DATA PROVIDED ▸
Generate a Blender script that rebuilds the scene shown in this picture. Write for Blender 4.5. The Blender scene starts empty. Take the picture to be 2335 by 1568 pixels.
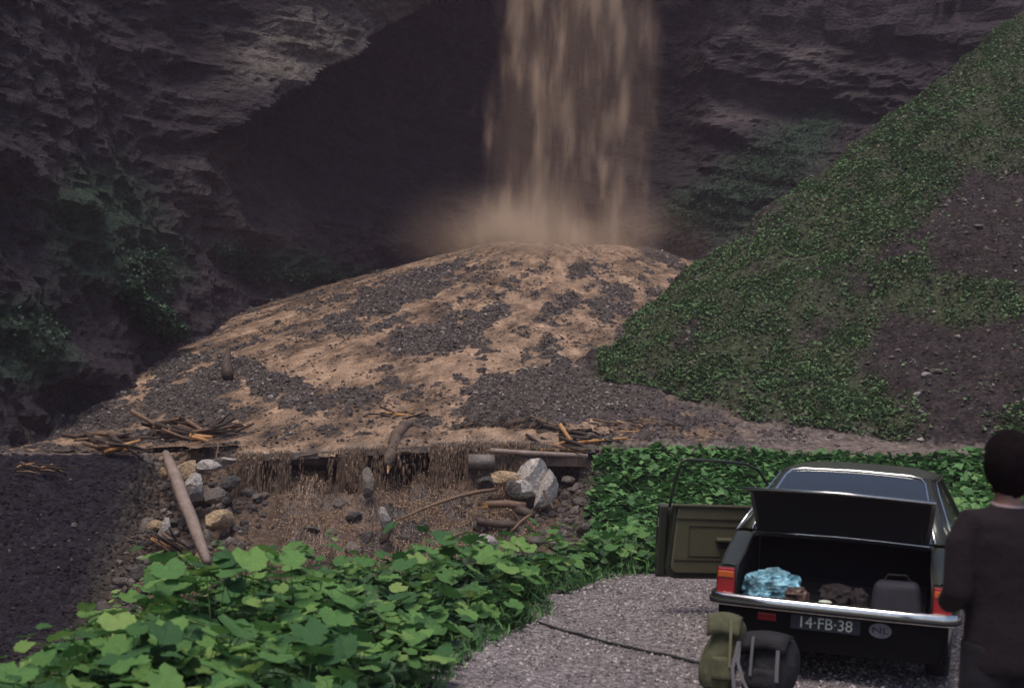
import bpy, bmesh, math, random
import numpy as np
from mathutils import Vector, Matrix, Euler, Quaternion
R = math.radians
random.seed(7)
rng = np.random.default_rng(7)
sc = bpy.context.scene
col = sc.collection

# ---------------------------------------------------------------- camera
CAMZ = 2.0
PITCH, ROLL, FPX = R(1.43), R(2.0), 3243.0
cd = bpy.data.cameras.new('camera')
cd.lens = 50; cd.sensor_width = 36; cd.clip_start = 0.1; cd.clip_end = 600
cam = bpy.data.objects.new('camera', cd)
CM = Matrix.Rotation(R(90) + PITCH, 3, 'X') @ Matrix.Rotation(ROLL, 3, 'Z')
cam.matrix_world = Matrix.Translation((0, 0, CAMZ)) @ CM.to_4x4()
cd.dof.use_dof = True; cd.dof.focus_distance = 26.0; cd.dof.aperture_fstop = 3.2
col.objects.link(cam); sc.camera = cam

# ---------------------------------------------------------------- world, sun, exposure
SUN_EL, SUN_AZ = R(68), R(-150)          # azimuth measured from +y towards +x
w = bpy.data.worlds.new('World'); sc.world = w; w.use_nodes = True
nt = w.node_tree; nt.nodes.clear()
sky = nt.nodes.new('ShaderNodeTexSky'); sky.sky_type = 'NISHITA'; sky.sun_disc = False
sky.sun_elevation = SUN_EL; sky.sun_rotation = SUN_AZ; sky.dust_density = 3.0; sky.air_density = 1.0
bg = nt.nodes.new('ShaderNodeBackground'); bg.inputs['Strength'].default_value = 0.085
wo = nt.nodes.new('ShaderNodeOutputWorld')
nt.links.new(sky.outputs[0], bg.inputs[0]); nt.links.new(bg.outputs[0], wo.inputs[0])
sl = bpy.data.lights.new('sun', 'SUN'); sl.energy = 1.45; sl.angle = R(26); sl.color = (1.0, 0.92, 0.84)
so = bpy.data.objects.new('sun', sl); col.objects.link(so)
sv = Vector((math.sin(SUN_AZ) * math.cos(SUN_EL), math.cos(SUN_AZ) * math.cos(SUN_EL), math.sin(SUN_EL)))
so.rotation_euler = sv.to_track_quat('Z', 'Y').to_euler()
vs = sc.view_settings
vs.view_transform = 'Standard'; vs.look = 'None'; vs.gamma = 1.0; vs.use_curve_mapping = False
vs.exposure = 0.6
sc.cycles.volume_step_rate = 1.0; sc.cycles.volume_max_steps = 128
sc.cycles.max_bounces = 6; sc.cycles.transparent_max_bounces = 8; sc.cycles.volume_bounces = 1
sc.cycles.use_denoising = True

# ---------------------------------------------------------------- pixel helpers (photo measured at 2335 x 1568)
CMn = np.array(CM)
def at(px, py, d):
    v = CMn @ np.array([(px - 1167.5) / FPX, -(py - 784) / FPX, -1.0])
    v = v / v[1] * d
    return Vector((v[0], d, v[2] + CAMZ))
def proj(x, y, z):
    p = np.stack([x, y, z - CAMZ], -1) @ CMn
    dd = np.maximum(-p[..., 2], .01)
    return 1167.5 + FPX * p[..., 0] / dd, 784 - FPX * p[..., 1] / dd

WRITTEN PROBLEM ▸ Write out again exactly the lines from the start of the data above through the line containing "col = sc.collection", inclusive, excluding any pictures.

TASK RESULT ▸
Generate a Blender script that rebuilds the scene shown in this picture. Write for Blender 4.5. The Blender scene starts empty. Take the picture to be 2335 by 1568 pixels.
import bpy, bmesh, math, random
import numpy as np
from mathutils import Vector, Matrix, Euler, Quaternion
R = math.radians
random.seed(7)
rng = np.random.default_rng(7)
sc = bpy.context.scene
col = sc.collection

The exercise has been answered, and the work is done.